On life support, with the pulse growing weaker by the day, and now barely detectable.
The media have described Trump’s legal assault on the election results as a “longshot,” but that’s being charitable: “The campaign and Trump supporters have filed lawsuits in multiple states challenging the Nov. 3 election result but have yet to overturn any votes,” Reuters reported on Tuesday, November 17, 2020. Read story here.
Now “any hope of reversing the outcome hangs on Pennsylvania,” Reuters says, but Biden leads there by 73,025 votes, and Trump’s lawsuit in that state “only affects a small number of ballots” and challenges procedures authorized by Pennsylvania law. In addition, most of his legal team quit the day before hearings began, which the judge refused to postpone.
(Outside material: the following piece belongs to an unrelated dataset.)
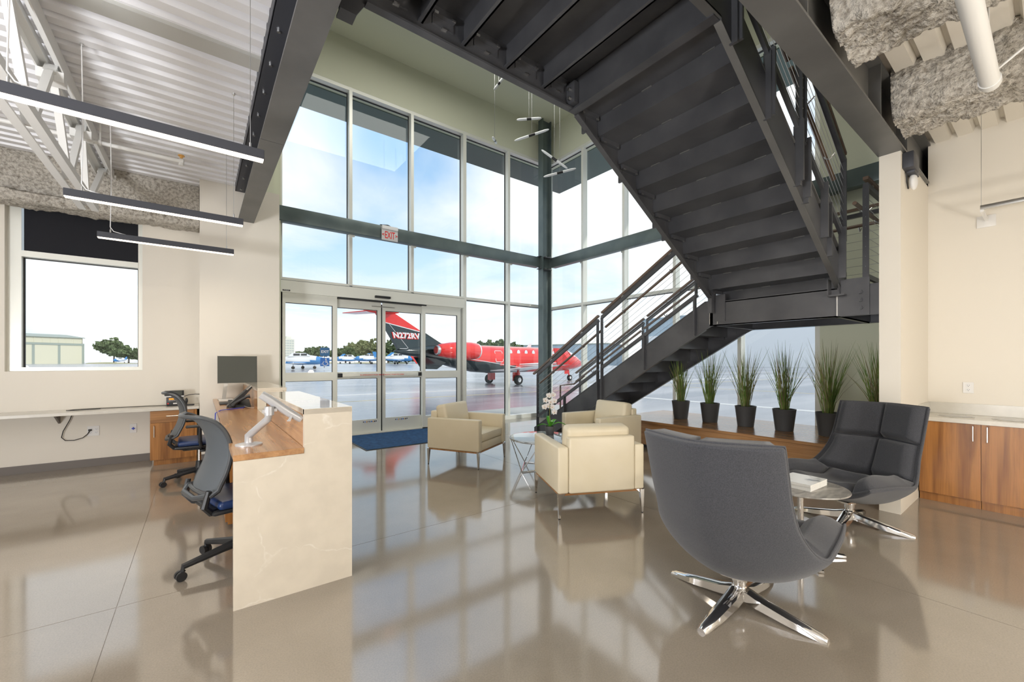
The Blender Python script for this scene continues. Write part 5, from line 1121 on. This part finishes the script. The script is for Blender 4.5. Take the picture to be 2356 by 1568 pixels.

(Related story: Pennsylvania Supreme Court rejects Trump campaign’s complaints about the state’s observer protocols; read that story here.)
On top of that, Trump’s legal efforts elsewhere also appear to be disintegrating: “As President Donald Trump’s legal efforts challenging the election results continue to hit dead ends, his campaign and legal teams have descended into chaos behind the scenes as many brace for the end of the post-election fight, multiple sources tell ABC News.” (Read that story here.)
Of course, legal challenges can succeed only if there are actual and remediable problems with the election results. Trump claims “fraud” occurred, but the real-life facts don’t back him up, and while baseless rhetoric has gotten him far in the political arena, it won’t get him anything in the courts, a fact of life he doesn’t appear to grasp. According to Reuters, “Legal experts say the lawsuits have little chance of changing the outcome.” That’s what I read in other sources, too. Reuters noted that, “A senior Biden legal adviser dismissed the litigation as ‘theatrics, not really lawsuits,'” and that appears to be what Trump is actually up to, the idea being to keep his supporters involved in a post-presidency movement.
Keep in mind, though, that election lawsuits fall into two discrete categories — the challenges we’re seeing now, and election contests — and the latter can’t be filed until after certification. However, the legal grounds, factual allegations, evidence and proofs, are largely the same; and if the Trump campaign fails in court at this stage, it’s very unlikely to prevail in post-certification election contests.
States will begin certifying later this month and into the first week of December; the electors meet in their respective states to cast electoral votes on Dec. 14, and the formal tallying of these votes in Congress occurs in the first week of January.